>>>

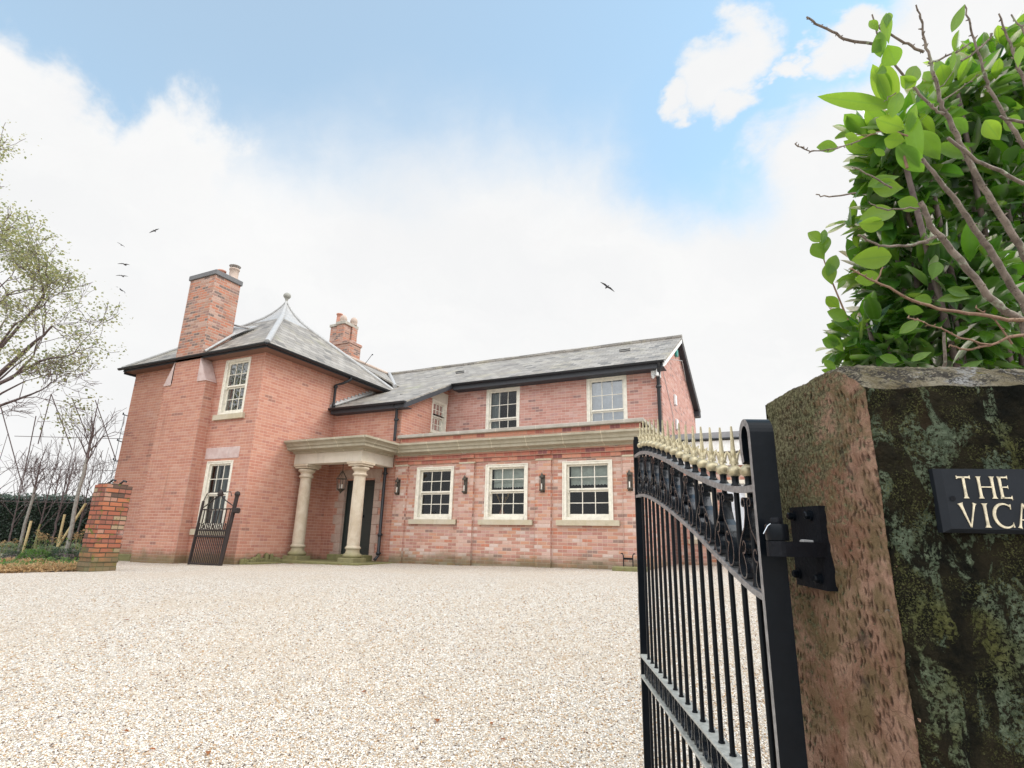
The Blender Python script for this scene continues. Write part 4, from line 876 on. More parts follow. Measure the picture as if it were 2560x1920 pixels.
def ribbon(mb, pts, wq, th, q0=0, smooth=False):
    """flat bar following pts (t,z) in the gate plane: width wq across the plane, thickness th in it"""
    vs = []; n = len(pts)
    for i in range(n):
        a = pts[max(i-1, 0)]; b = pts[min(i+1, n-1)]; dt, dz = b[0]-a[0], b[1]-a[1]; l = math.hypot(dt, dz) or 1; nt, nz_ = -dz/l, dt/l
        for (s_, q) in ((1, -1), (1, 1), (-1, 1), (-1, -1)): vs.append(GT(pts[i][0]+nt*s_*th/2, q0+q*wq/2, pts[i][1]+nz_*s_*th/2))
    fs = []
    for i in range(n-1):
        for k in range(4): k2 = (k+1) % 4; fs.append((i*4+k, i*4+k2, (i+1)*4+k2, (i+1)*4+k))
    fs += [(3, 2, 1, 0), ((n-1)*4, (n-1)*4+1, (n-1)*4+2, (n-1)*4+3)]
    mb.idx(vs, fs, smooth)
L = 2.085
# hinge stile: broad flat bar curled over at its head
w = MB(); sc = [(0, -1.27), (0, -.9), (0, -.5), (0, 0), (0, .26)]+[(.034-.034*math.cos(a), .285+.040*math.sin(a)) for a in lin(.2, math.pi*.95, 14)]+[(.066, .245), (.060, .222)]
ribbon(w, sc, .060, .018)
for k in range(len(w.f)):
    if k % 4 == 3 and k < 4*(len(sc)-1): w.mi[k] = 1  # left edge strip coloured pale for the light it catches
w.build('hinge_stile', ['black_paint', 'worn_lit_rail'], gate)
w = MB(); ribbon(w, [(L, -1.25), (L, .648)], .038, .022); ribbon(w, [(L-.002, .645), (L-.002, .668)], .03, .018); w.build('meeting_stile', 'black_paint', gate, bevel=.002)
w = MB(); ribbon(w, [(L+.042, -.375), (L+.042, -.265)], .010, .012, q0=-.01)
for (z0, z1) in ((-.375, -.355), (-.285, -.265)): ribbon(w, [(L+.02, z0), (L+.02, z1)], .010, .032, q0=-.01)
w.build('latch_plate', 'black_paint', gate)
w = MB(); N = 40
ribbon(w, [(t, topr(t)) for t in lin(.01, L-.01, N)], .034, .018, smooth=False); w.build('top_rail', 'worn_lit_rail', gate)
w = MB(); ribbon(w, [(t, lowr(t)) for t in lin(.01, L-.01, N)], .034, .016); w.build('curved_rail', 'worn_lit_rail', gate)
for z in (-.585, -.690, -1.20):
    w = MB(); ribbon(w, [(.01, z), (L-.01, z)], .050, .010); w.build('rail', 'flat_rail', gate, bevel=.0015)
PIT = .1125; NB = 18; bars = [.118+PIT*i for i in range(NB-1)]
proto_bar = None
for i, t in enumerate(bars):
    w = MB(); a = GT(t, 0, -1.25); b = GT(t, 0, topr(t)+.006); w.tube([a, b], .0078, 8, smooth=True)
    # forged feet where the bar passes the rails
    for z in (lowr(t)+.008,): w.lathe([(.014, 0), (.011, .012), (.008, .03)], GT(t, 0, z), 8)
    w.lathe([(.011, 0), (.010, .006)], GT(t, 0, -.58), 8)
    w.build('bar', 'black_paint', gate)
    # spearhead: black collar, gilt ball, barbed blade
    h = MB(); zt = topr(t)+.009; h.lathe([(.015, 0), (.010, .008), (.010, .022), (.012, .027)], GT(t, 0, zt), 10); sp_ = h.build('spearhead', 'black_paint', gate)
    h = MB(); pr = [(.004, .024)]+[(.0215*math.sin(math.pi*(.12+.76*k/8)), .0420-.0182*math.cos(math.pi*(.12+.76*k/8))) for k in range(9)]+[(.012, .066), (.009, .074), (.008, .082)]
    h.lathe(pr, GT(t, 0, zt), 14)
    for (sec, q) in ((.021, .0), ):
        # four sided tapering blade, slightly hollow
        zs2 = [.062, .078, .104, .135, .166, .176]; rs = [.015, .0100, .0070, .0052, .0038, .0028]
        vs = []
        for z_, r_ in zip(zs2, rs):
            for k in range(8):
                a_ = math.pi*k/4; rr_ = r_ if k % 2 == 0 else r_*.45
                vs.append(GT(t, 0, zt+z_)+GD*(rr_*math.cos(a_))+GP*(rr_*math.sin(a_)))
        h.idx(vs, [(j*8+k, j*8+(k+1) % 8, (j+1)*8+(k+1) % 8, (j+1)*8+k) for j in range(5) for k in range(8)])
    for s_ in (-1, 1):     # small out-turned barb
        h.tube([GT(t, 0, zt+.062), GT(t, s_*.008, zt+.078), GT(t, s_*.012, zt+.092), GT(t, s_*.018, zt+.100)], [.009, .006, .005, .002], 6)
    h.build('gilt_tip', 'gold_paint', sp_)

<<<
>>>

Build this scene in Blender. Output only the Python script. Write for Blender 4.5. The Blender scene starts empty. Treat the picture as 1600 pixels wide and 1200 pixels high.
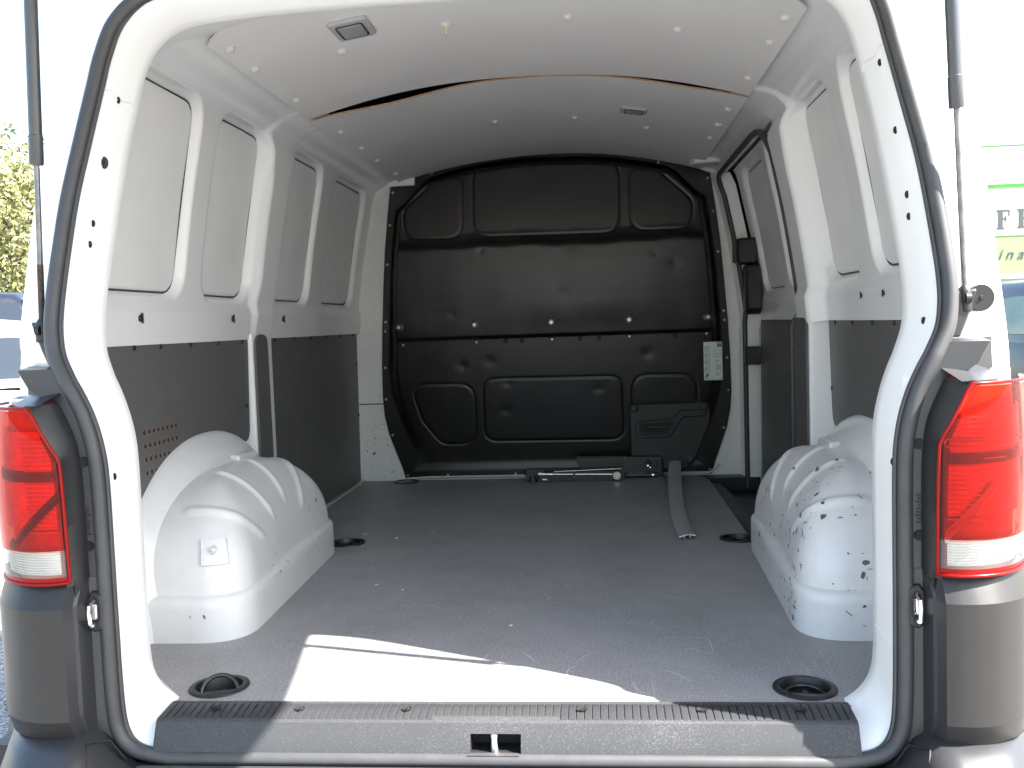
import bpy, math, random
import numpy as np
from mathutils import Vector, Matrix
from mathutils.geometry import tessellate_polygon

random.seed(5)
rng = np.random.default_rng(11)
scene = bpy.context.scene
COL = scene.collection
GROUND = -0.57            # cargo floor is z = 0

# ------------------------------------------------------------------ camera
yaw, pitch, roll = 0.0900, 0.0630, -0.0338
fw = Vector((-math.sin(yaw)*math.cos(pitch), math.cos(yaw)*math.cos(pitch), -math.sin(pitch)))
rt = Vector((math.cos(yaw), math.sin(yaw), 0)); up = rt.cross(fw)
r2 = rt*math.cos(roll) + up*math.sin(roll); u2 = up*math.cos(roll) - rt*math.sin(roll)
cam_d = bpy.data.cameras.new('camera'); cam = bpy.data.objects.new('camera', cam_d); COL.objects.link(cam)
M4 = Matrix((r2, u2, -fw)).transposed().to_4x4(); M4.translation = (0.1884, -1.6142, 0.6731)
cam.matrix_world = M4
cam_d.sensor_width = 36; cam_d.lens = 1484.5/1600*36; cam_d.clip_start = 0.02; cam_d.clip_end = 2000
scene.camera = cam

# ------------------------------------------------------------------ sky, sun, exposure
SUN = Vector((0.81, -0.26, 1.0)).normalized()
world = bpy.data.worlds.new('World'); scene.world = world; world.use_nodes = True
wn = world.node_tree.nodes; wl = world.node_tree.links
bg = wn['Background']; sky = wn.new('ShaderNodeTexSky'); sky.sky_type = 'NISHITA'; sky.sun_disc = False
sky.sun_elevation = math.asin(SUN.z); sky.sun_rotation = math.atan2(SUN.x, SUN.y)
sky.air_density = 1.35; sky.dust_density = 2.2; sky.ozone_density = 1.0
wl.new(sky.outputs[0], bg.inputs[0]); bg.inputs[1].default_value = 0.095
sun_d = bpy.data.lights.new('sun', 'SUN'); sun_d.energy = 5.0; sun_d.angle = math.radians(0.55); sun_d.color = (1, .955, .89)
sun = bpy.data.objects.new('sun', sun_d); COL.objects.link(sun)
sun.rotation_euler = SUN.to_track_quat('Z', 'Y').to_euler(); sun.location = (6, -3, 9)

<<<
>>>

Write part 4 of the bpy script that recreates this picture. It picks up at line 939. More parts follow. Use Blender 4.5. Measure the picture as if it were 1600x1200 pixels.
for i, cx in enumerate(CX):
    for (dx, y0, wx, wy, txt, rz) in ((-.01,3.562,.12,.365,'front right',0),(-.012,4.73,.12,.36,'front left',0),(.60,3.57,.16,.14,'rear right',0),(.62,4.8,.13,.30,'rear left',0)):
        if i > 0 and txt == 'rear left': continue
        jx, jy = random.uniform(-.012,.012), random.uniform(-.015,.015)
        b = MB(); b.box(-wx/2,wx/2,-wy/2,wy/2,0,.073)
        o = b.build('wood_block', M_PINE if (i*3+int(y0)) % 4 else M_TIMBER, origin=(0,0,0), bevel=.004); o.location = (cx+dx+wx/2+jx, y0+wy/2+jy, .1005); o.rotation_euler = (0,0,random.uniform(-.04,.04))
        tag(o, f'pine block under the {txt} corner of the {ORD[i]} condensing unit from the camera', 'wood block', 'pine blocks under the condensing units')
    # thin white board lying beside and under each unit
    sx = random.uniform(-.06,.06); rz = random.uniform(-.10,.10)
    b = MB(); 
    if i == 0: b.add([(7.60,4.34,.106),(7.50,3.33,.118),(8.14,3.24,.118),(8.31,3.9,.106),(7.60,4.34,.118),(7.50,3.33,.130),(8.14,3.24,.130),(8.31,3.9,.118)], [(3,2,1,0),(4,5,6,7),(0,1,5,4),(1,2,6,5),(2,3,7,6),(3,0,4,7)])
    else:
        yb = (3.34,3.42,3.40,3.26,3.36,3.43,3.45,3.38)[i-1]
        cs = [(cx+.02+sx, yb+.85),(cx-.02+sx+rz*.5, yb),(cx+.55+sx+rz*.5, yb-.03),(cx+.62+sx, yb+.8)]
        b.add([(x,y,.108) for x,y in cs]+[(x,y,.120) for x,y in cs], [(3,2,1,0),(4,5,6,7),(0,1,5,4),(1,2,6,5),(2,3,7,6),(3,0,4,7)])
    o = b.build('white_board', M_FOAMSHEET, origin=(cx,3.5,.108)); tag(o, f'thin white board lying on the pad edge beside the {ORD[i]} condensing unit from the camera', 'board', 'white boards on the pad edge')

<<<

#### WHAT TO WORK ON:
Copy nothing but the lines above from the one with "Build this scene" to the one with "GROUND = -0.57", inclusive, word for word. Leave every picture out.

#### WRITTEN ANSWER:
Build this scene in Blender. Output only the Python script. Write for Blender 4.5. The Blender scene starts empty. Treat the picture as 1600 pixels wide and 1200 pixels high.
import bpy, math, random
import numpy as np
from mathutils import Vector, Matrix
from mathutils.geometry import tessellate_polygon

random.seed(5)
rng = np.random.default_rng(11)
scene = bpy.context.scene
COL = scene.collection
GROUND = -0.57            # cargo floor is z = 0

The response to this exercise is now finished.